I was reading though this other question which has some really good regex's for the job but as far as I can see non of them work with BASH commands as BASH commands don't support such complex rexeg's.
if echo "http://www.google.com/test/link.php" | grep -q '(https?|ftp|file)://[-A-Z0-9\+&@#/%?=~_|!:,.;]*[-A-Z0-9\+&@#/%=~_|]'; then
echo "Link valid"
else
echo "Link not valid"
fi
But this doesn't work as grep -q doesn't work ...
Edit, ok I just realised that grep had an "extended-regex" (-E) option which seems to make it work. But if anyone has a better/faster way I would still love to here about it.

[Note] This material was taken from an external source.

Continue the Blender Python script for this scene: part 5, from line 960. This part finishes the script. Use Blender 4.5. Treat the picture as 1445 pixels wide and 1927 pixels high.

The following works in Bash >= version 3.2 without using grep
:
regex='(https?|ftp|file)://[-[:alnum:]\+&@#/%?=~_|!:,.;]*[-[:alnum:]\+&@#/%=~_|]'
string='http://www.google.com/test/link.php'
if [[ $string =~ $regex ]]
then
echo "Link valid"
else
echo "Link not valid"
fi
I simplified your regex by using [:alnum:]
which also matches any alphanumeric character (e.g. Э or ß), but support varies by the underlying regex library. This is another potential simplification which uses +
instead of *
and a repeated sequence (although your second sequence is different from the first).